Solo’s main problem isn’t even its messy behind-the-scenes story, though the absence of Phil Lord & Chris Miller’s heavily ironic voice doesn’t help the film, but the total pointlessness of its existence. Rogue One was, at least, filling in gaps between existing Star Wars movies and answered some long-asked questions. There was absolutely no need for a Han Solo movie, and both Howard and screenwriters Lawrence and Jonathan Kasdan have doubled-down on affirming that argument. This film is so, so remarkably boring in ways one never thought a Star Wars movie could be.

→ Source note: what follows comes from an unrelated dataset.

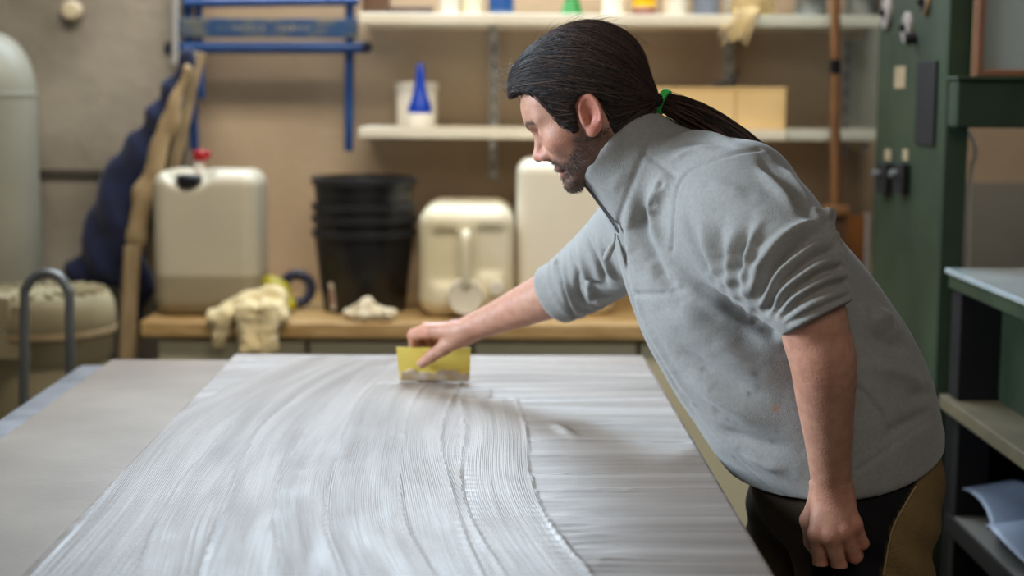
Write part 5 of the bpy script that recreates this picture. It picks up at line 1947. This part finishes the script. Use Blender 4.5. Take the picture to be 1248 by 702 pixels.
# (polyline in the photograph, height, half width): positive = ridge, negative = furrow
FOLDS = [
    # seams
    ([(925, 183), (895, 188), (862, 199), (836, 213), (824, 235), (820, 265), (819, 304)], -0.0035, 0.0045),
    ([(786, 187), (805, 201), (824, 216)], -0.003, 0.004),
    ([(806, 150), (794, 165), (784, 189), (772, 218), (760, 250), (748, 283)], -0.004, 0.005),
    ([(776, 358), (792, 359), (812, 358), (830, 354)], -0.004, 0.005),
    ([(1146, 507), (1100, 535), (1045, 573)], -0.002, 0.004),
    ([(965, 610), (935, 595), (895, 560)], -0.002, 0.004),
    ([(1046, 474), (1058, 484), (1070, 500), (1080, 517), (1090, 538)], -0.004, 0.005),
    # placket lines down the front
    ([(752, 300), (764, 345), (782, 395), (806, 440), (842, 498), (880, 545)], -0.005, 0.007),
    ([(760, 300), (772, 345), (791, 395), (816, 440), (852, 498)], 0.004, 0.008),
    # furrow below the arm and the roll before it
    ([(772, 240), (766, 275), (772, 310), (788, 335)], 0.009, 0.012),
    ([(786, 222), (781, 255), (784, 290), (800, 322), (826, 344)], -0.011, 0.012),
    ([(800, 212), (797, 245), (800, 280), (812, 312)], 0.008, 0.010),
    ([(757, 262), (758, 300), (766, 340)], -0.004, 0.008),
    ([(822, 322), (846, 346), (876, 366), (900, 382), (930, 398), (950, 408)], -0.012, 0.011),
    ([(790, 322), (808, 342), (830, 356)], -0.008, 0.010),
    ([(808, 225), (800, 250)], 0.006, 0.011),
    # long drag folds in the sleeve cap
    ([(832, 245), (842, 290), (862, 330), (888, 358)], -0.007, 0.012),
    ([(850, 262), (866, 310), (884, 345), (902, 366)], 0.009, 0.011),
    ([(876, 262), (876, 300), (884, 338)], -0.006, 0.010),
    ([(898, 268), (890, 305), (892, 345), (903, 372)], 0.008, 0.009),
    ([(915, 270), (904, 310), (903, 345)], -0.007, 0.008),
    ([(928, 262), (915, 300), (908, 340), (910, 372)], 0.009, 0.008),
    ([(862, 225), (890, 232), (915, 240)], 0.004, 0.012),
    # back of the shoulder: two long rolls
    ([(928, 190), (936, 208), (960, 232), (978, 256), (992, 272)], -0.012, 0.007),
    ([(942, 196), (962, 218), (980, 242), (994, 264)], 0.006, 0.007),
    ([(922, 198), (940, 222), (962, 246), (975, 265)], 0.006, 0.009),
    # light rolls on the top of the shoulder
    ([(800, 178), (830, 165), (860, 164), (900, 176)], 0.005, 0.007),
    ([(806, 188), (836, 174), (870, 173), (905, 184)], -0.005, 0.006),
    ([(812, 196), (845, 184), (880, 182)], 0.004, 0.006),
    # bunched folds above the cuff
    ([(911, 371), (922, 340), (940, 308), (970, 283), (1002, 268)], 0.012, 0.010),
    ([(918, 375), (930, 348), (952, 318), (985, 295), (1008, 287)], -0.013, 0.0065),
    ([(926, 378), (940, 345), (970, 312), (1014, 288)], 0.010, 0.0075),
    ([(930, 380), (948, 350), (985, 318), (1018, 303)], -0.012, 0.0055),
    ([(935, 382), (955, 354), (992, 326), (1024, 311)], 0.009, 0.0065),
    ([(940, 384), (962, 358), (1000, 333), (1028, 324)], -0.011, 0.0055),
    ([(946, 385), (968, 362), (1005, 341), (1032, 331)], 0.008, 0.006),
    ([(950, 388), (975, 366), (1010, 348), (1035, 341)], -0.010, 0.005),
    ([(955, 391), (985, 373), (1016, 359), (1037, 352)], 0.005, 0.006),
    ([(957, 396), (990, 380), (1037, 360)], -0.005, 0.0045),
    ([(996, 264), (1006, 266), (1010, 274)], 0.014, 0.010),
    ([(1012, 284), (1020, 292)], 0.007, 0.007), ([(1024, 300), (1030, 312)], 0.006, 0.006),
    # torso: soft diagonal pulls
    ([(835, 368), (870, 392), (915, 412), (945, 420)], -0.008, 0.016),
    ([(805, 372), (840, 388), (880, 412), (925, 450)], 0.007, 0.018),
    ([(812, 412), (850, 440), (900, 470), (945, 488)], -0.007, 0.016),
    ([(830, 450), (870, 478), (920, 508), (960, 520)], 0.006, 0.016),
    ([(870, 520), (900, 532), (940, 545), (970, 545)], -0.006, 0.012),
    ([(900, 550), (930, 566), (965, 575)], 0.005, 0.010),
    ([(1050, 405), (1085, 415), (1115, 430)], -0.008, 0.014),
    ([(1062, 380), (1082, 386), (1092, 394)], 0.008, 0.014),
    ([(1048, 440), (1090, 452), (1130, 468)], 0.006, 0.014),
    ([(1100, 490), (1125, 480), (1145, 478)], -0.005, 0.010),
    ([(1060, 545), (1100, 520), (1142, 500)], -0.006, 0.011),
    # collar
    ([(745, 205), (760, 190), (775, 165)], -0.003, 0.012),
    ([(742, 240), (752, 220), (765, 205)], 0.003, 0.008),
    # far sleeve gathers
    ([(690, 306), (700, 330), (704, 358), (718, 378)], -0.009, 0.006), ([(700, 298), (712, 322), (720, 352), (732, 372)], 0.008, 0.007),
    ([(712, 290), (726, 318), (738, 350)], -0.009, 0.006), ([(683, 312), (690, 340), (698, 366), (708, 384)], 0.007, 0.006),
    ([(676, 318), (684, 344), (692, 368), (700, 386)], -0.006, 0.0045), ([(725, 285), (738, 310), (748, 345)], 0.007, 0.007),
    ([(700, 330), (722, 345), (745, 352)], -0.007, 0.006), ([(704, 342), (724, 358), (748, 364)], 0.006, 0.006),
]
_pl = [np.array(smooth_path([np.array(p, float) for p in l], 5)) for l, h, w in FOLDS]
_all = np.concatenate(_pl)
_p3, _ok = trace(_all[:, 0], _all[:, 1], fleece_sdf, 1.85, 2.9)
FOLDS_W, _i = [], 0
for _l, (l, h, w) in zip(_pl, FOLDS):
    _p, _o = _p3[_i:_i + len(_l)], _ok[_i:_i + len(_l)]
    _i += len(_l)
    if _o.sum() > 2:
        FOLDS_W.append((_p[_o], h * (1.4 if w > 0.0055 else 1.1), w))


def fleece_disp(v, n):
    o = np.zeros(len(v))
    vary = 0.95 + 0.28 * wobble(v, 38, 77)
    for line, h, w in FOLDS_W:
        lo, hi = line.min(0) - 3 * w, line.max(0) + 3 * w
        m = ((v > lo) & (v < hi)).all(1)
        if m.any():
            # fade at both ends
            vm = v[m]
            d = pxdist(vm, line)
            e = np.minimum(np.linalg.norm(vm - line[0], axis=1), np.linalg.norm(vm - line[-1], axis=1))
            L_ = np.linalg.norm(np.diff(line, axis=0), axis=1).sum()
            k = np.clip(e / (0.38 * L_), 0, 1)
            k = k * k * (3 - 2 * k) * 0.92 + 0.08
            o[m] += h * (vary[m] if w > 0.0055 else 1) * np.exp(-(d / w) ** 2) * (k if w > 0.0055 else 1)
    o += 0.0012 * wobble(v, 42, 12) + 0.0035 * wobble(v, 17, 13)
    # small wrinkles gathered round both sleeves
    for (P0, N0, ln) in ((CUFN_P, CUFN_N, 0.15), (CUFF_P, CUFF_N, 0.13)):
        q = v - P0
        s = q @ N0
        r = np.linalg.norm(q - s[:, None] * N0, axis=1)
        m = np.clip((s + ln) / 0.04, 0, 1) * np.clip((-0.022 - s) / 0.012, 0, 1) * (r < 0.13)
        o += m * 0.0026 * np.sin(s * 2 * math.pi / 0.021 + 3.2 * wobble(v, 26, 61)) * (0.6 + 0.5 * wobble(v, 22, 62))
    c = np.linalg.norm(v - at(748, 176, 2.378), axis=1)
    return o * np.clip((c - 0.05) / 0.08, 0.25, 1)


def fleece_color(v):
    base = np.array(rgb(152, 151, 147))
    col = np.tile(base, (len(v), 1))
    t = 0.5 + 0.5 * wobble(v, 30, 31)
    col *= (0.96 + 0.06 * t)[:, None]
    # dirt on belly and cuff
    p = at(900, 490, 2.2)
    m = np.exp(-(np.linalg.norm((v - p) * [1, 0.6, 1.0], axis=1) / 0.10) ** 2) * np.clip(wobble(v, 130, 32) * 1.6 - 0.7, 0, 1)
    col = col * (1 - 0.55 * m[:, None]) + np.array(rgb(70, 66, 62)) * 0.55 * m[:, None]
    for (px_, py_, r_, c_) in ((866, 483, .0055, (196, 160, 84)), (872, 505, .004, (150, 128, 90)), (946, 498, .005, (170, 120, 76)), (848, 492, .0045, (74, 70, 66)), (893, 466, .005, (80, 76, 72)), (912, 480, .004, (76, 72, 68)),
                             (920, 455, .004, (84, 78, 72)), (940, 540, .0045, (80, 76, 70)), (855, 450, .004, (90, 86, 80)), (888, 510, .004, (88, 84, 78))):
        p, _ = trace(px_, py_, fleece_sdf, 1.85, 2.9)
        k = np.exp(-(np.linalg.norm(v - p[0], axis=1) / r_) ** 2)[:, None] * 0.85
        col = col * (1 - k) + np.array(rgb(*c_)) * k
    c = at(1000, 330, 2.08)
    m = np.exp(-(np.linalg.norm(v - c, axis=1) / 0.045) ** 2) * np.clip(0.5 + 0.6 * wobble(v, 50, 34), 0, 1)
    col = col * (1 - 0.45 * m[:, None]) + np.array(rgb(150, 128, 92)) * 0.45 * m[:, None]
    return col


M['fleece'] = material('fleece', (0.88, 0.88, 0.88), (1.0, 1.0, 1.0), 0.95, 160, 4, 0.5, 520, bump_dist=0.0018, attr='col', sheen=0.3, spec=0.15)
fleece = sdf_object('fleece_sweater', fleece_sdf, (0.02, 1.95, 0.80), (0.80, 2.88, 1.58), 0.0032, M['fleece'], person, fleece_disp, fleece_color, 10)
fleece['label'] = 'grey fleece sweater with stand-up collar and pushed-up sleeves'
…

There is no wonder, no spirit of adventure; just cheap cash-in-hand nostalgia perforated by the aggressively diluted personae of Woody Harrelson and Donald Glover, two of the most charismatic men in the business, who just seem dead inside in many of their scenes. The same, I’m sad to say, is true of Alden Ehrenreich, the terrific Hail, Caesar!/Beautiful Creatures breakout doing a weak half-Harrison Ford impersonation here, in a total misunderstanding of his appeal from those aforementioned films.

Perhaps Ehrenreich really was doing a terrible job in the Lord and Miller days of shooting, or perhaps LucasFilm weren’t fond of whatever Bit he was trying, but the performance given here has the strong sense of a young performer who’s lost his purpose in a role. The only member of the cast (the less said about the vapid Emilia Clarke and Phoebe Waller Bridge’s utterly insufferable Social Justice Droid the better) who appears to be having fun is Howard’s old friend Paul Bettany, brought onboard post-Lord and Miller and obviously not feeling the fatigue. Bettany is doing some Ben Mendelsohn-adjacent stuff and he’s rather delightful; even if all of his scenes do take place in one room (symbolic of a bigger issue with Solo; the scale feels — perhaps by necessity — extremely small).

But even the best among these players struggles with the absolute mirth they’ve been handed by the Kasdans: a script where almost every line ends with “babe”, “kid” or “son”. John Powell’s score is its own brand of Crime Against Star Wars: bastardising some Williams themes while adding appalling guitar strumming and choral wailing that instantly destroy the illusion that we are actually watching a Star Wars movie. There were so many ways to make a Han Solo movie — as desperate as that premise sounds — somewhat interesting: a lightweight Guardians of the Galaxy knock-off would be a lot more fun than this… this nonsense.